U.S. President Donald Trump signs executive orders in the White House, on Feb. 4. The pushback by shareholders sets up a potential showdown between Mr. Trump’s anti-DEI crusaders and a universe of corporate leaders whipsawed by social and political issues.Evan Vucci/The Associated Press
Gus Carlson is a U.S.-based columnist for The Globe and Mail.
Just when corporate leadership teams thought workplace diversity, equity and inclusion (DEI) programs were dying in the face of U.S. President Donald Trump’s anti-diversity push, shareholders at some of the biggest companies are saying, not so fast.
This month, shareholders of Berkshire Hathaway BRK-A-N BRK-B-N and Bristol Myers Squibb BMY-N joined their counterparts at other big brands such as Apple AAPL-Q and Coca-Cola KO-N in rejecting anti-DEI proposals from company management.
The voting wasn’t even close. In both instances, 98 per cent of shareholders said no.
The pushback by shareholders sets up a potential showdown between Mr. Trump’s anti-DEI crusaders and a universe of corporate leaders whipsawed by social and political issues.
The emerging resistance is remarkable for many reasons. It runs counter to recent moves by many companies to pare back DEI initiatives to align with Mr. Trump’s executive orders aimed at killing such programs in the public and private sectors.

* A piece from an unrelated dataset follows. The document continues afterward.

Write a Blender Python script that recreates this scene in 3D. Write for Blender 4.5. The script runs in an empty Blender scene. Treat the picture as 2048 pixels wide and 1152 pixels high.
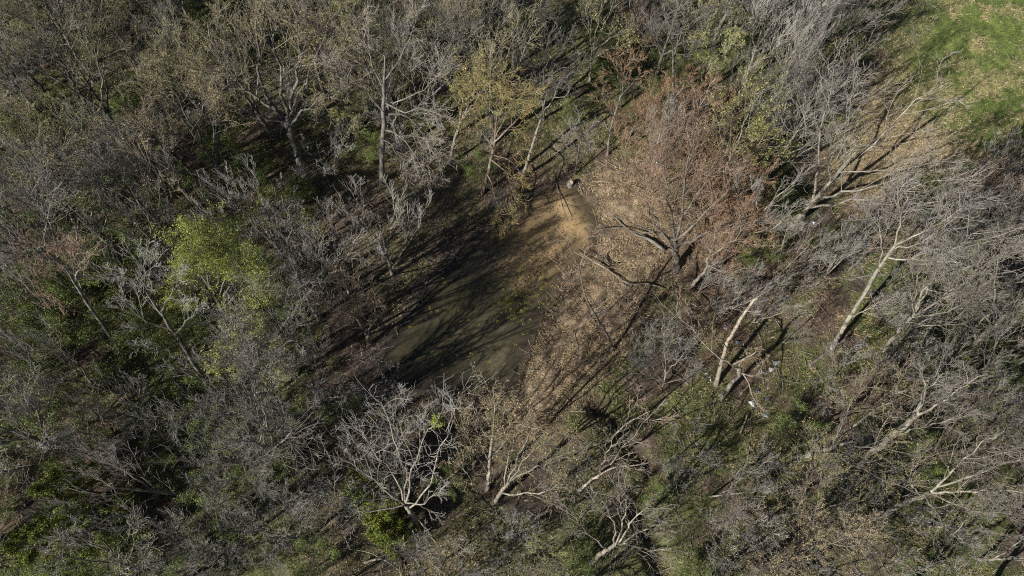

DEI was under threat long before Donald Trump. But he didn’t kill it alone
It defies the typical behaviour of most shareholders, other than activists, who tend not to vote for proposals tied to social or political issues, leaving those decisions to executive leadership.
And the near-unanimity of the recent votes – support for such proposals has been in the 1 per cent to 2 per cent range – suggests that shareholders not only believe strongly that DEI is important, but they also don’t like the companies in which they invest to bow to threats.
To be sure, proponents of the anti-DEI movement have been intimidating to some, suggesting that DEI initiatives are discriminatory and put companies at risk of discrimination lawsuits. They point to the U.S. Supreme Court’s recent ruling striking down affirmative action in college admissions as a cautionary tale for companies.
But there may be a more practical and less emotional reason underlying the emerging shareholder resistance.
Smart shareholders tend to decouple their financial decisions from emotional attachment to issues.
If you’ve invested your money in a company, while you certainly expect it to operate ethically and lawfully, your main concern is its financial returns. And those returns are generated by performance.
To that point, there’s a wide body of research that suggests companies with a diverse work force and diverse leadership teams perform better than those that are less so.
McKinsey & Co., among the leaders in quantifying the effects of diversity on performance, suggests the business case for diversity is getting stronger. The consultancy says companies with ethnic and gender diversity on executive teams are 39-per-cent more likely to outperform peer companies than a decade ago.
Those companies benefit from a wide variety of pluses diversity brings – new and different ways of looking at things, solving problems and serving customers; the richness of a culture that doesn’t simply incorporate diversity but embeds it and reflects it in the products and services it sells.
If you’ve worked in a global company that does business across multiple cultures, languages and political frameworks, diversity is table stakes. If you don’t have leadership and a work force that understand and can deliver to a global customer base you won’t survive.
But creating a truly diverse culture is easier said than done. Many companies have had trouble building internal mechanisms that make diversity a performance-driver.
One of the most common shortfalls: Companies focus on the recruiting part of diversity but fail to create the internal structures necessary to train, develop and acclimatize these new hires.
The streets of Corporate America are littered with a talented, diverse range of candidates who were recruited to show a commitment to DEI, but failed because companies didn’t create what HR types call a culture of success to support them.
It remains to be seen what response the new shareholder resistance will elicit from the White House. Will the Trump administration try to enforce the mandates and punish companies that retreat or drag their feet? Will the pushback unleash a flurry of discrimination lawsuits from conservative groups against companies that back off their anti-diversity pledges to appease shareholders?
Whatever the outcome, the bottom line is this: DEI, done properly and fairly for everyone, is one of the few social issues that can legitimately demonstrate performance improvement.
Smart shareholders understand that, and when they vote to reject anti-DEI measures, they are voting not with their hearts but with their heads – or more precisely, their wallets.
For these shareholders, supporting DEI is not just about doing good; it’s about doing well, too.
But for DEI to have lasting effect, companies need to be smarter and avoid making programs that are simply window dressing.
They need to create the structures and mechanisms behind the recruiting process that enables talent to thrive no matter who they are or where they came from – and prove the business case for DEI that defies partisan policy.